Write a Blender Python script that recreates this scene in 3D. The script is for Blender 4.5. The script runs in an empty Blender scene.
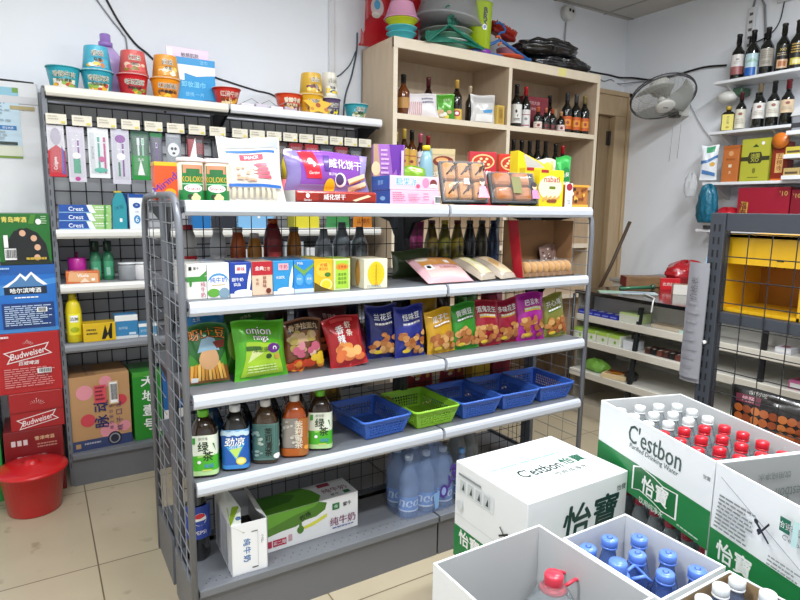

◆ ◆ ◆ ◆ ◆ ◆ ◆

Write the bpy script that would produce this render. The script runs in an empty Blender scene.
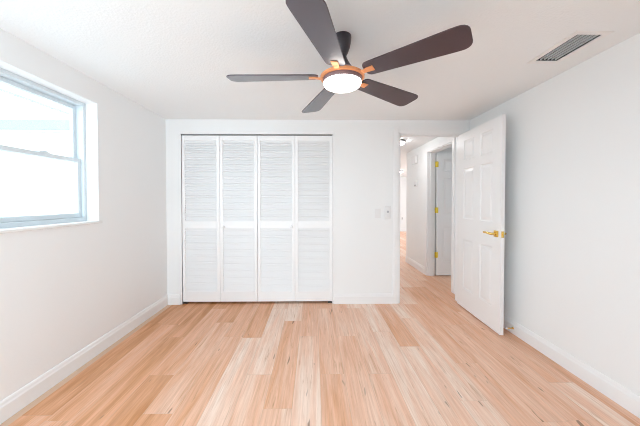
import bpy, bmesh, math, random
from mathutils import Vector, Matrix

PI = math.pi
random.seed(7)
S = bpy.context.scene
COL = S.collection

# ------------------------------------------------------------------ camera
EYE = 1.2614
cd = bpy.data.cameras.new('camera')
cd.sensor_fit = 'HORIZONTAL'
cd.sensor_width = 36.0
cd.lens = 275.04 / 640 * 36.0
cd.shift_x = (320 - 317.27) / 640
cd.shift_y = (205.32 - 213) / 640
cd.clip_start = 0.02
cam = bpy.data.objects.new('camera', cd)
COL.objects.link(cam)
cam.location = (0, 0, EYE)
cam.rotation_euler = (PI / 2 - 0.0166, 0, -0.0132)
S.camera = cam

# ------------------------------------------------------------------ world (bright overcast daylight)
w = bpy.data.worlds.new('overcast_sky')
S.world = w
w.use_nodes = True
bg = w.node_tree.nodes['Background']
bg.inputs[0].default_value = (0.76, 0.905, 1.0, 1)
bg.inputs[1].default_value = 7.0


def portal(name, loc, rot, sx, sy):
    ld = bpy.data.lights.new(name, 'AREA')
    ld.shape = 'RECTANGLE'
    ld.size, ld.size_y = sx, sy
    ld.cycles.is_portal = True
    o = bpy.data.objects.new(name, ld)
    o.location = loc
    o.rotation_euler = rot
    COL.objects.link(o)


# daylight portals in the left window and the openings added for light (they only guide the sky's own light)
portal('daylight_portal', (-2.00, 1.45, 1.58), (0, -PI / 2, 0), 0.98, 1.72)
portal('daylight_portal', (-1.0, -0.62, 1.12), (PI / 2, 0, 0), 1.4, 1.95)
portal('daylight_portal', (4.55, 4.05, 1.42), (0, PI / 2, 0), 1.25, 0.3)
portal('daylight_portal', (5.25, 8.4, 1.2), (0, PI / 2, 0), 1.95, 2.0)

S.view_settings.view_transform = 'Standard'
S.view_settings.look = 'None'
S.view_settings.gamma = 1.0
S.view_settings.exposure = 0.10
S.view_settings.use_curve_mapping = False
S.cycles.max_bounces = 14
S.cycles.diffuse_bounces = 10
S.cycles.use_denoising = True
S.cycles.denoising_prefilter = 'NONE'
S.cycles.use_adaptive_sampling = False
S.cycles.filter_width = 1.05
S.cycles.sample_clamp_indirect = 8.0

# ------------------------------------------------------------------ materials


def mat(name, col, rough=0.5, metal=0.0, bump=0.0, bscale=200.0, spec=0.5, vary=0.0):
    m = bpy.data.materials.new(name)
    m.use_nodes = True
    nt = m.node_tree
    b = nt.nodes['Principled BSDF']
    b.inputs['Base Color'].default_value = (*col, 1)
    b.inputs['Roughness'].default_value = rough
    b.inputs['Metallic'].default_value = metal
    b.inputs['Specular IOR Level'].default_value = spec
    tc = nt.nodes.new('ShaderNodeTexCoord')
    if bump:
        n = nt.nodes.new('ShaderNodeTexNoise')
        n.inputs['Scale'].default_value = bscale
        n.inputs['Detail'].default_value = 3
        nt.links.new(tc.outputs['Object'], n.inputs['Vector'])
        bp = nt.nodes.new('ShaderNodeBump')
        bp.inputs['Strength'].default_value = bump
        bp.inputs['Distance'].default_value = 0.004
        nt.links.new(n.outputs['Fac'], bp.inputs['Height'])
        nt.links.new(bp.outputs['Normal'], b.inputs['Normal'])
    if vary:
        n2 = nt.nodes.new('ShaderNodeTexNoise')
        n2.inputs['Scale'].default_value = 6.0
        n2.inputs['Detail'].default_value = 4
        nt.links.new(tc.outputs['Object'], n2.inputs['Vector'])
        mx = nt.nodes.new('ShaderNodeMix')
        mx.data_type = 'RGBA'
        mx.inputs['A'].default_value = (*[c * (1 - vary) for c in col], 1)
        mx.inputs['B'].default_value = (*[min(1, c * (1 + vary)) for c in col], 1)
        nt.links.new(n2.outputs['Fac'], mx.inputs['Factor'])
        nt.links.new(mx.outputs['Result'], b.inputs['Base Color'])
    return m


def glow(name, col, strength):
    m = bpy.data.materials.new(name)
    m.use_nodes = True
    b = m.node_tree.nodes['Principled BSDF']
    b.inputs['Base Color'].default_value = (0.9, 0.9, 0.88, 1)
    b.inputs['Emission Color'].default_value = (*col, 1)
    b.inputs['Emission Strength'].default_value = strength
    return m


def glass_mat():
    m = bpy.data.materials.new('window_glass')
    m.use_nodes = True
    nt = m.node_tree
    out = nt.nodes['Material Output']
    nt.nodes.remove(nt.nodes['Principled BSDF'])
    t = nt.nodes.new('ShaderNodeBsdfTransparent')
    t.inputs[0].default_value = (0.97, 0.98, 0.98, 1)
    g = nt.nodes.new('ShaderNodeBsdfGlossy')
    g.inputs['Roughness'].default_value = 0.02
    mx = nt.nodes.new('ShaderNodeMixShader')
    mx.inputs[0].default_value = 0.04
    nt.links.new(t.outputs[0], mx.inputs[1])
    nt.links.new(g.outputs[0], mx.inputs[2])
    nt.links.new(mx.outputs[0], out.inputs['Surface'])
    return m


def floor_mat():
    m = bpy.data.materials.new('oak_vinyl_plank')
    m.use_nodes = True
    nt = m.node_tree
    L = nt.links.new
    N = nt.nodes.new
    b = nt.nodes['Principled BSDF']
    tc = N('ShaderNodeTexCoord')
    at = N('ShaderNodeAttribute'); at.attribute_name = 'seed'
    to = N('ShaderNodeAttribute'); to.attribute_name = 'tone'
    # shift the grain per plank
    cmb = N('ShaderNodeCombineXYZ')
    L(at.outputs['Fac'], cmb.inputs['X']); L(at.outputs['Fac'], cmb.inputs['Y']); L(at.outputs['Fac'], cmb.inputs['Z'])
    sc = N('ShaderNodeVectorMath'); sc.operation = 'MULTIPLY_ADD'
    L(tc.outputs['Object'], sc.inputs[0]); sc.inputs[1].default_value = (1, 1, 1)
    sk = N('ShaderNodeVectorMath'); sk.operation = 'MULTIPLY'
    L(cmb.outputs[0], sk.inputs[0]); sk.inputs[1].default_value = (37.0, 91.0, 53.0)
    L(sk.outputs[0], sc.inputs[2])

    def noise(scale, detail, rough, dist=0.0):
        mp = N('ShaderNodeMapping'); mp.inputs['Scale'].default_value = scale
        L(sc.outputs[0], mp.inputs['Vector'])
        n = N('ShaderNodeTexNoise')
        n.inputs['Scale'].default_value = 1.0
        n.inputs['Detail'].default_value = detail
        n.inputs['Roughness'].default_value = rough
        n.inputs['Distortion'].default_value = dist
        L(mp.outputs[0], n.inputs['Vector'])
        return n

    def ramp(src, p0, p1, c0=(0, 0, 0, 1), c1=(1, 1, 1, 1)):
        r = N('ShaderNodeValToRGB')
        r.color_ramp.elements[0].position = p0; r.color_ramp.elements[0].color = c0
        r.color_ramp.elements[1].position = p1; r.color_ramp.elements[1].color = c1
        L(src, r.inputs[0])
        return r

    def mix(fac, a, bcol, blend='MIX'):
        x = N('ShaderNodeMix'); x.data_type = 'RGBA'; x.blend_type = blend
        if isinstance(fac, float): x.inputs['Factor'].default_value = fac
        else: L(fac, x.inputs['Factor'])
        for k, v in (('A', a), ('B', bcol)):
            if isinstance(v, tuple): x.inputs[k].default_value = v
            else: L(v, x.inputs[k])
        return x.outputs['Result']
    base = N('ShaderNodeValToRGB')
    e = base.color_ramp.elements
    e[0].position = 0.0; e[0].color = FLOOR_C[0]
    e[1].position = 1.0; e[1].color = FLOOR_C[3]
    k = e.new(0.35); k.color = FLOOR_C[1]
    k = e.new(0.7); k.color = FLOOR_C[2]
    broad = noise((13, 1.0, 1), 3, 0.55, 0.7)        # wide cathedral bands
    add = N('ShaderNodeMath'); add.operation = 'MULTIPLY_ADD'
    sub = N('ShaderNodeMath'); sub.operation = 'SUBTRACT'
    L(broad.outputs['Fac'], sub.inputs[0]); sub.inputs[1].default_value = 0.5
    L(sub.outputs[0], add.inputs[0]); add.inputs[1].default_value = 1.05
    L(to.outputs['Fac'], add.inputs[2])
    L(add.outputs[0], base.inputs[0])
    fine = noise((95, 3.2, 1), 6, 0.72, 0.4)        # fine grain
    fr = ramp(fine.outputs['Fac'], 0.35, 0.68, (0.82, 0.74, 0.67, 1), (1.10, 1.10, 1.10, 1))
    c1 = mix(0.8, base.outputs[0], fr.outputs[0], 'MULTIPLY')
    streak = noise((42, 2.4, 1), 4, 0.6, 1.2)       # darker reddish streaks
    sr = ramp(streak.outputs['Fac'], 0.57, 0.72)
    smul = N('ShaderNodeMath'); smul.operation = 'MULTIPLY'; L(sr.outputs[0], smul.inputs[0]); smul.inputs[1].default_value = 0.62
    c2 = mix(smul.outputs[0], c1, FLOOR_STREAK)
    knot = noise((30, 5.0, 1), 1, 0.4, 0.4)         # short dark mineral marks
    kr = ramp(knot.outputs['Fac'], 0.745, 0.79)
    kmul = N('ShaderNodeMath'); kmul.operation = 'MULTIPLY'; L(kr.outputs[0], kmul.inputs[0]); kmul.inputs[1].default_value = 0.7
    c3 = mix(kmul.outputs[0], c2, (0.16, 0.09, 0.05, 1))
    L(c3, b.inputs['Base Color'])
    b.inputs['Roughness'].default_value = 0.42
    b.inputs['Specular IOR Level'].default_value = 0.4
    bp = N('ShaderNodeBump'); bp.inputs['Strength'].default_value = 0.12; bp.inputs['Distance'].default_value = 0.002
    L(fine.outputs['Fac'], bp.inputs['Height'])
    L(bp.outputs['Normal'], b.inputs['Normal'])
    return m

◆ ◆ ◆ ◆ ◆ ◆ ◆

:: The problem ::
Copy exactly the stretch of lines that starts at the line holding "Write the bpy" and ends at the line holding "COL = S.collection". Drop the pictures.

:: Result for this exercise ::
Write the bpy script that would produce this render. The script runs in an empty Blender scene.
import bpy, bmesh, math, random
from mathutils import Vector, Matrix

PI = math.pi
random.seed(7)
S = bpy.context.scene
COL = S.collection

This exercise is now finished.